[EXERCISE GOAL]
All material below is to be reproduced exactly.

[GIVEN INFORMATION]
## Start

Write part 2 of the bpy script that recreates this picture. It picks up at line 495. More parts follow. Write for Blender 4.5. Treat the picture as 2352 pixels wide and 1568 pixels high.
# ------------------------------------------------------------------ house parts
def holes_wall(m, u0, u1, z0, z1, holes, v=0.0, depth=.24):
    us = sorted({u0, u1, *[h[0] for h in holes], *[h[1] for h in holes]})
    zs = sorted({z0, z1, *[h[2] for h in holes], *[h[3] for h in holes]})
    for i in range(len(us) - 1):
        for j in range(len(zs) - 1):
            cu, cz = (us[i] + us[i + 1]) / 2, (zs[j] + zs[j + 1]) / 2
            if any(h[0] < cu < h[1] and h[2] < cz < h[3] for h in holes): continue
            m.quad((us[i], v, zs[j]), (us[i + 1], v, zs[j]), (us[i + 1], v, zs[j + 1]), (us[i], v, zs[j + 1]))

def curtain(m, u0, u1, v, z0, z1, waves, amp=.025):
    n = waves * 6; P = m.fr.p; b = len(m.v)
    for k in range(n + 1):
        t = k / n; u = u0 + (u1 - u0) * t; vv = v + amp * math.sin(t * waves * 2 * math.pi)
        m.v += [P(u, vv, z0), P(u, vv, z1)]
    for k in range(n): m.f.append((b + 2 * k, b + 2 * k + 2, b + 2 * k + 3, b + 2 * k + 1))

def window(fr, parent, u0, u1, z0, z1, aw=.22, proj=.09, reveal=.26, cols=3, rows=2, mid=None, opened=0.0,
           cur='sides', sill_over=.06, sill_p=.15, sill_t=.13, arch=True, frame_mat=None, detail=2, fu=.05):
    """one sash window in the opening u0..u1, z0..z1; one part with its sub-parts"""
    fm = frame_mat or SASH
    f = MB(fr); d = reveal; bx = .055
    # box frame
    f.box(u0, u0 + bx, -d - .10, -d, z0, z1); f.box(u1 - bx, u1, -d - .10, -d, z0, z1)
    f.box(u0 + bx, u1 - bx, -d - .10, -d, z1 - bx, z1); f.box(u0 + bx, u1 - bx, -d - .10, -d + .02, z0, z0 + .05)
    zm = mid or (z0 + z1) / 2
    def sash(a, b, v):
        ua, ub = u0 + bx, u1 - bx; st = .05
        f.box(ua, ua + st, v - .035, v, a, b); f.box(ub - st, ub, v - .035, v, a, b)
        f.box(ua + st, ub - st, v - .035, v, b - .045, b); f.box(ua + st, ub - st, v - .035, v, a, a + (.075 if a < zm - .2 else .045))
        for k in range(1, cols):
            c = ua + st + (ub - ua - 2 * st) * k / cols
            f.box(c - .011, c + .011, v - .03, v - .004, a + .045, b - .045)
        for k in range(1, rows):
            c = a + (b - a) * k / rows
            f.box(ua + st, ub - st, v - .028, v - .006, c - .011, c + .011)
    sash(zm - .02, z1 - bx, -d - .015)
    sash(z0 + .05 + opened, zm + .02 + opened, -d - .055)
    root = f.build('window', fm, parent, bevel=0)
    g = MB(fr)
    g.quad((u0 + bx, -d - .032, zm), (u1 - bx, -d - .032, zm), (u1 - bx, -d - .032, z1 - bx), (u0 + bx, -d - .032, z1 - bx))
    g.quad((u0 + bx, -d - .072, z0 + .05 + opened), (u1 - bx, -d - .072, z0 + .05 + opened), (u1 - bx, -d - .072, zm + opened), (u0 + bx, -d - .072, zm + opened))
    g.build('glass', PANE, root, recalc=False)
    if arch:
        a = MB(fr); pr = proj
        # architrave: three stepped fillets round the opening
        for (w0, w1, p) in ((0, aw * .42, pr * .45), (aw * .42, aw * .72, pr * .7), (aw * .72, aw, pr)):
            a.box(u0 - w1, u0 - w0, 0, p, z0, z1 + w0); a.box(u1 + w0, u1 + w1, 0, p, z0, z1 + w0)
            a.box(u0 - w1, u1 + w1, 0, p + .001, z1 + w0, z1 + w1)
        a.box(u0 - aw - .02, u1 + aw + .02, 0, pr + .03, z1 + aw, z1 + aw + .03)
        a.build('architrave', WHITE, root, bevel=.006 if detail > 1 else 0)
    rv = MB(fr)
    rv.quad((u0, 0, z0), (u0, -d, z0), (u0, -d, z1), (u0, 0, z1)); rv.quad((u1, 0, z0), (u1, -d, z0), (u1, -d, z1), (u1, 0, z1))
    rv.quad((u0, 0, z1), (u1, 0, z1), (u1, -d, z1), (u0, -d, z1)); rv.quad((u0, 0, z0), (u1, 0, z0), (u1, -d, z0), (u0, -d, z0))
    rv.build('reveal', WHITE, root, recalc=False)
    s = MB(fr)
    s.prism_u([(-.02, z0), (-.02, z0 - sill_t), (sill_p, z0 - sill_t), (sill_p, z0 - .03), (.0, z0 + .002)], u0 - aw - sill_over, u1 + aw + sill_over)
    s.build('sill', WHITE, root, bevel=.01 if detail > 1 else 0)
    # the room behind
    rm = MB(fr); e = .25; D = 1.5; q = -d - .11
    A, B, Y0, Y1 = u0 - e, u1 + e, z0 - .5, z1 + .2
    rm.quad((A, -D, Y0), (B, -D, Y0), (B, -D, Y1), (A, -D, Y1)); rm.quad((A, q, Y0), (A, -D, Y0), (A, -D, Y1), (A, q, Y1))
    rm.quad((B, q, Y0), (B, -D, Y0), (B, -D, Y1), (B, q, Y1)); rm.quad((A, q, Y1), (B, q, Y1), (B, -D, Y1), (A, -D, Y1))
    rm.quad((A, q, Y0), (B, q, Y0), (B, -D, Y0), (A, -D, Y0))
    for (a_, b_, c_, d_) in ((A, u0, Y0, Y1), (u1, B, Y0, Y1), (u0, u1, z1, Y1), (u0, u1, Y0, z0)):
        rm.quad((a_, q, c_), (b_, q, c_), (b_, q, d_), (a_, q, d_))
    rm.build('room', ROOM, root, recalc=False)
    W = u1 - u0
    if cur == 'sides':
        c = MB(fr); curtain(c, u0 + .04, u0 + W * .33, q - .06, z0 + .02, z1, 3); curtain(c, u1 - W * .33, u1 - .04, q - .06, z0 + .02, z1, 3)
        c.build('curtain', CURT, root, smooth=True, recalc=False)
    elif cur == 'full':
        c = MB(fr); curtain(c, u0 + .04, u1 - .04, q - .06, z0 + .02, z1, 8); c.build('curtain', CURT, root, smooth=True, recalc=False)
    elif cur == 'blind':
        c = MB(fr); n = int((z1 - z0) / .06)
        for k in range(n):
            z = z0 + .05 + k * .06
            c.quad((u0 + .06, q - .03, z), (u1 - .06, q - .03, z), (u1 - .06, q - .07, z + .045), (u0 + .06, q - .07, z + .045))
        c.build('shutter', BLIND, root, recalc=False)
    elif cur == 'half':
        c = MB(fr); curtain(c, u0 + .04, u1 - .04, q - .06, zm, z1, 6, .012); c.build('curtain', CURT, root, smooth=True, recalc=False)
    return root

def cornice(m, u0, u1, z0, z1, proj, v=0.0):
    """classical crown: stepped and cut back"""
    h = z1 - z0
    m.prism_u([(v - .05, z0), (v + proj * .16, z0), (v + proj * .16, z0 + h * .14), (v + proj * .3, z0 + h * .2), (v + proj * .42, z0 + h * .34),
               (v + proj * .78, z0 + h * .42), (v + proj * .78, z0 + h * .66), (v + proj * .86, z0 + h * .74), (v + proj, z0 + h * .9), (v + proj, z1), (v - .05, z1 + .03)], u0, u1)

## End

[SOLUTION]
Write part 2 of the bpy script that recreates this picture. It picks up at line 495. More parts follow. Write for Blender 4.5. Treat the picture as 2352 pixels wide and 1568 pixels high.
# ------------------------------------------------------------------ house parts
def holes_wall(m, u0, u1, z0, z1, holes, v=0.0, depth=.24):
    us = sorted({u0, u1, *[h[0] for h in holes], *[h[1] for h in holes]})
    zs = sorted({z0, z1, *[h[2] for h in holes], *[h[3] for h in holes]})
    for i in range(len(us) - 1):
        for j in range(len(zs) - 1):
            cu, cz = (us[i] + us[i + 1]) / 2, (zs[j] + zs[j + 1]) / 2
            if any(h[0] < cu < h[1] and h[2] < cz < h[3] for h in holes): continue
            m.quad((us[i], v, zs[j]), (us[i + 1], v, zs[j]), (us[i + 1], v, zs[j + 1]), (us[i], v, zs[j + 1]))

def curtain(m, u0, u1, v, z0, z1, waves, amp=.025):
    n = waves * 6; P = m.fr.p; b = len(m.v)
    for k in range(n + 1):
        t = k / n; u = u0 + (u1 - u0) * t; vv = v + amp * math.sin(t * waves * 2 * math.pi)
        m.v += [P(u, vv, z0), P(u, vv, z1)]
    for k in range(n): m.f.append((b + 2 * k, b + 2 * k + 2, b + 2 * k + 3, b + 2 * k + 1))

def window(fr, parent, u0, u1, z0, z1, aw=.22, proj=.09, reveal=.26, cols=3, rows=2, mid=None, opened=0.0,
           cur='sides', sill_over=.06, sill_p=.15, sill_t=.13, arch=True, frame_mat=None, detail=2, fu=.05):
    """one sash window in the opening u0..u1, z0..z1; one part with its sub-parts"""
    fm = frame_mat or SASH
    f = MB(fr); d = reveal; bx = .055
    # box frame
    f.box(u0, u0 + bx, -d - .10, -d, z0, z1); f.box(u1 - bx, u1, -d - .10, -d, z0, z1)
    f.box(u0 + bx, u1 - bx, -d - .10, -d, z1 - bx, z1); f.box(u0 + bx, u1 - bx, -d - .10, -d + .02, z0, z0 + .05)
    zm = mid or (z0 + z1) / 2
    def sash(a, b, v):
        ua, ub = u0 + bx, u1 - bx; st = .05
        f.box(ua, ua + st, v - .035, v, a, b); f.box(ub - st, ub, v - .035, v, a, b)
        f.box(ua + st, ub - st, v - .035, v, b - .045, b); f.box(ua + st, ub - st, v - .035, v, a, a + (.075 if a < zm - .2 else .045))
        for k in range(1, cols):
            c = ua + st + (ub - ua - 2 * st) * k / cols
            f.box(c - .011, c + .011, v - .03, v - .004, a + .045, b - .045)
        for k in range(1, rows):
            c = a + (b - a) * k / rows
            f.box(ua + st, ub - st, v - .028, v - .006, c - .011, c + .011)
    sash(zm - .02, z1 - bx, -d - .015)
    sash(z0 + .05 + opened, zm + .02 + opened, -d - .055)
    root = f.build('window', fm, parent, bevel=0)
    g = MB(fr)
    g.quad((u0 + bx, -d - .032, zm), (u1 - bx, -d - .032, zm), (u1 - bx, -d - .032, z1 - bx), (u0 + bx, -d - .032, z1 - bx))
    g.quad((u0 + bx, -d - .072, z0 + .05 + opened), (u1 - bx, -d - .072, z0 + .05 + opened), (u1 - bx, -d - .072, zm + opened), (u0 + bx, -d - .072, zm + opened))
    g.build('glass', PANE, root, recalc=False)
    if arch:
        a = MB(fr); pr = proj
        # architrave: three stepped fillets round the opening
        for (w0, w1, p) in ((0, aw * .42, pr * .45), (aw * .42, aw * .72, pr * .7), (aw * .72, aw, pr)):
            a.box(u0 - w1, u0 - w0, 0, p, z0, z1 + w0); a.box(u1 + w0, u1 + w1, 0, p, z0, z1 + w0)
            a.box(u0 - w1, u1 + w1, 0, p + .001, z1 + w0, z1 + w1)
        a.box(u0 - aw - .02, u1 + aw + .02, 0, pr + .03, z1 + aw, z1 + aw + .03)
        a.build('architrave', WHITE, root, bevel=.006 if detail > 1 else 0)
    rv = MB(fr)
    rv.quad((u0, 0, z0), (u0, -d, z0), (u0, -d, z1), (u0, 0, z1)); rv.quad((u1, 0, z0), (u1, -d, z0), (u1, -d, z1), (u1, 0, z1))
    rv.quad((u0, 0, z1), (u1, 0, z1), (u1, -d, z1), (u0, -d, z1)); rv.quad((u0, 0, z0), (u1, 0, z0), (u1, -d, z0), (u0, -d, z0))
    rv.build('reveal', WHITE, root, recalc=False)
    s = MB(fr)
    s.prism_u([(-.02, z0), (-.02, z0 - sill_t), (sill_p, z0 - sill_t), (sill_p, z0 - .03), (.0, z0 + .002)], u0 - aw - sill_over, u1 + aw + sill_over)
    s.build('sill', WHITE, root, bevel=.01 if detail > 1 else 0)
    # the room behind
    rm = MB(fr); e = .25; D = 1.5; q = -d - .11
    A, B, Y0, Y1 = u0 - e, u1 + e, z0 - .5, z1 + .2
    rm.quad((A, -D, Y0), (B, -D, Y0), (B, -D, Y1), (A, -D, Y1)); rm.quad((A, q, Y0), (A, -D, Y0), (A, -D, Y1), (A, q, Y1))
    rm.quad((B, q, Y0), (B, -D, Y0), (B, -D, Y1), (B, q, Y1)); rm.quad((A, q, Y1), (B, q, Y1), (B, -D, Y1), (A, -D, Y1))
    rm.quad((A, q, Y0), (B, q, Y0), (B, -D, Y0), (A, -D, Y0))
    for (a_, b_, c_, d_) in ((A, u0, Y0, Y1), (u1, B, Y0, Y1), (u0, u1, z1, Y1), (u0, u1, Y0, z0)):
        rm.quad((a_, q, c_), (b_, q, c_), (b_, q, d_), (a_, q, d_))
    rm.build('room', ROOM, root, recalc=False)
    W = u1 - u0
    if cur == 'sides':
        c = MB(fr); curtain(c, u0 + .04, u0 + W * .33, q - .06, z0 + .02, z1, 3); curtain(c, u1 - W * .33, u1 - .04, q - .06, z0 + .02, z1, 3)
        c.build('curtain', CURT, root, smooth=True, recalc=False)
    elif cur == 'full':
        c = MB(fr); curtain(c, u0 + .04, u1 - .04, q - .06, z0 + .02, z1, 8); c.build('curtain', CURT, root, smooth=True, recalc=False)
    elif cur == 'blind':
        c = MB(fr); n = int((z1 - z0) / .06)
        for k in range(n):
            z = z0 + .05 + k * .06
            c.quad((u0 + .06, q - .03, z), (u1 - .06, q - .03, z), (u1 - .06, q - .07, z + .045), (u0 + .06, q - .07, z + .045))
        c.build('shutter', BLIND, root, recalc=False)
    elif cur == 'half':
        c = MB(fr); curtain(c, u0 + .04, u1 - .04, q - .06, zm, z1, 6, .012); c.build('curtain', CURT, root, smooth=True, recalc=False)
    return root

def cornice(m, u0, u1, z0, z1, proj, v=0.0):
    """classical crown: stepped and cut back"""
    h = z1 - z0
    m.prism_u([(v - .05, z0), (v + proj * .16, z0), (v + proj * .16, z0 + h * .14), (v + proj * .3, z0 + h * .2), (v + proj * .42, z0 + h * .34),
               (v + proj * .78, z0 + h * .42), (v + proj * .78, z0 + h * .66), (v + proj * .86, z0 + h * .74), (v + proj, z0 + h * .9), (v + proj, z1), (v - .05, z1 + .03)], u0, u1)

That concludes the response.